Что же касается образного ряда, то и здесь, казалось бы, всё – на месте. Будь то созерцательно-философские сентенции: «Приметы прошлого очевидны, а грядущего – нет, / близоруко вглядываюсь в дальнозоркие горизонты». Или – описания, насыщенные метафорами («Дно колодца мерцает, дробится – то ли / зеркало, то ли глаз кита, на спине которого лежит Земля») и аллитерациями («ведь первое <…> чему / поражаешься, выходя из дому – / обилию обликов облаков»). Или – развёрнутая (и, возможно, чересчур затянутая) картина сна, в котором образ таинственной комнаты сменяется образом не менее таинственной реки (символизирующей, по всей вероятности, течение времени: исходя хотя бы из того, что «здесь даже самая точная мысль о жизни / отражается и становится мыслью наоборот»)… Иными словами, всё это носит характер вполне основательный. Но при этом, будем откровенны, несколько предсказуемый. И, как временами кажется, не сильно выделяющийся из общего потока вполне солидной и качественной стихотворной продукции, выходящей из-под пера самых разных сегодняшних мастеров. Да и преобладающая в подборке установка на грустновато-скептическое созерцание, отмеченное сознательно пониженным градусом эмоций – тоже ведь в современной поэзии своего рода о б щ е е м е с т о, массовое поветрие; и если двести лет назад подобные настроения ассоциировались с модой на Байрона и его Чайльд-Гарольда, то сейчас – с харизмой Бродского, с влиянием интонации, часто проявлявшейся в его поздних стихах (но, заметим, отнюдь не исчерпывающей образный и эмоциональный мир этой незауряднейшей творческой индивидуальности – важный момент, который сегодняшние авторы, ориентирующиеся на прославленного нобелиата, нередко игнорируют).
Впрочем, есть у Калашникова и стихи, стоящие особняком.
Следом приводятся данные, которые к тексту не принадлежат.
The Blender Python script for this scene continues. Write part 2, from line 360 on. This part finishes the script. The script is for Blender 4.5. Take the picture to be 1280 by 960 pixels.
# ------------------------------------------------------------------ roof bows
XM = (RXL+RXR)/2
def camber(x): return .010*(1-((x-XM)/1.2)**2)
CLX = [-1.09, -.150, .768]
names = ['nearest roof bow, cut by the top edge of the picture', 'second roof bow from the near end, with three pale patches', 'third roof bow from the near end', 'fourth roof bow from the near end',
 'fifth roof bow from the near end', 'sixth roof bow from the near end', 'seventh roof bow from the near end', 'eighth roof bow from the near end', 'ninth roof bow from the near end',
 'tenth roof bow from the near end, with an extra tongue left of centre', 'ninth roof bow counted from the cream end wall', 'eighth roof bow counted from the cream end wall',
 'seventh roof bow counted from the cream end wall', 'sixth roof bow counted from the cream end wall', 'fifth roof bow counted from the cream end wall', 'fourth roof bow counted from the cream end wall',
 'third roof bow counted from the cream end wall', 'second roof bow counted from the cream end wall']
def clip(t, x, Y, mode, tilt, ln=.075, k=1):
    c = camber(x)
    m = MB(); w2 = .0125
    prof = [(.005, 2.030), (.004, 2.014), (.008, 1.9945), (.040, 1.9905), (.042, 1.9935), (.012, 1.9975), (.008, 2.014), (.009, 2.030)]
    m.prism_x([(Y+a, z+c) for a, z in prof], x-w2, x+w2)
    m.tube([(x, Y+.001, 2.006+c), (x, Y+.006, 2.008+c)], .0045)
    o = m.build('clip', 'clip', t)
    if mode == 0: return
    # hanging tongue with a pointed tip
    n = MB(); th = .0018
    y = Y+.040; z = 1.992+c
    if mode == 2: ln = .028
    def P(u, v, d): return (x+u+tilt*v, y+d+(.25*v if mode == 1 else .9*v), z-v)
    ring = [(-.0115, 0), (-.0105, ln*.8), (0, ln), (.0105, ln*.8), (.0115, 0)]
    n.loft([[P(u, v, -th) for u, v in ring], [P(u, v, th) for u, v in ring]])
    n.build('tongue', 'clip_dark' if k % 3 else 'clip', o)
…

Вглядимся внимательнее в четвёртое стихотворение подборки, явно носящее характер программный. Подлинное, глубинное чувство тревоги побуждает автора в данном случае к формулировкам выразительным и достаточно нетривиальным.
Ощущается это даже, когда речь идёт о природных явлениях, лежащих на поверхности: «океанской волною о берег бьёт / подмосковный твой водоём». А тем более, когда ассоциации с материальными колебаниями воздушной стихии дают возможность наглядно отразить нешуточное душевное смятение: «Затихает времени длинный гул, / всё некстати, не <нрзб>, вразброд, / шевелюру взъерошил, в лицо дохнул / узкий ветер иных широт». Что за ветер? Не тот ли самый в е т р н о ч н о й, что в хрестоматийных тютчевских стихах поёт «про древний хаос, про родимый»?!.. Да и оговорка, что мы имеем дело с дуновениями и н ы х широт, носит у Калашникова характер явно не случайный. Речь здесь, судя по всему, идёт о широтах не только географических, но и – метафизических. Иными словами, о том серьёзном, значительном измерении, в котором выявляется (как говорится несколькими строчками выше) «сердцевина воды, сердцевина земли, сердцевина всех сердцевин».
Изо всех сил стремится поэт постичь, осознать суть этой самой сердцевины, и, заметим, итог подобных попыток – достаточно неутешителен. Подтверждением служит… да хотя бы вот эта внезапная, неизвестно откуда взявшаяся, технически-канцелярская аббревиатура: <нрзб>. Именно такой, предельно резкий лексический жест, подчёркнуто диссонирующий с общим текстовым рядом, отражает всю обречённость, всю тщету попыток разобрать смысл сообщения, посылаемого человеку высшими силами. Или, иначе говоря, отражает беспомощность каждого из нас перед лицом неумолимых законов бытия – ощущение, которое гениально фиксировал всё тот же Тютчев: если вспомнить хотя бы его бессмертные строки о человеке, который стоит «и немощен, и гол, / Лицом к лицу пред пропастию тёмной»… Вернёмся, однако, к рассматриваемому стихотворению Калашникова. Ни от горьких сетований поэта на жестокость жизни («Камениста земля, вода тверда»), ни от сокрушений по поводу того, что существование бренно, что «время идёт на слом», не остаётся в данном случае ощущения какой-либо дежурной, нарочитой риторики. Искренность авторской боли очевидна. И отчётливым её знаком, переводящим разговор в режим высокого поэтического напряжения, как раз и становится пресловутое э н э р з э б э – диковатое, неуютное сочетание букв, вышибающее слух из привычной, накатанной колеи. Обратим внимание и на то, что подобный случай в подборке Калашникова – не единственный. Вот ведь и в первом её стихотворении всплывает, откуда ни возьмись, тарабарское словечко из популярной кинокомедии: кергуду.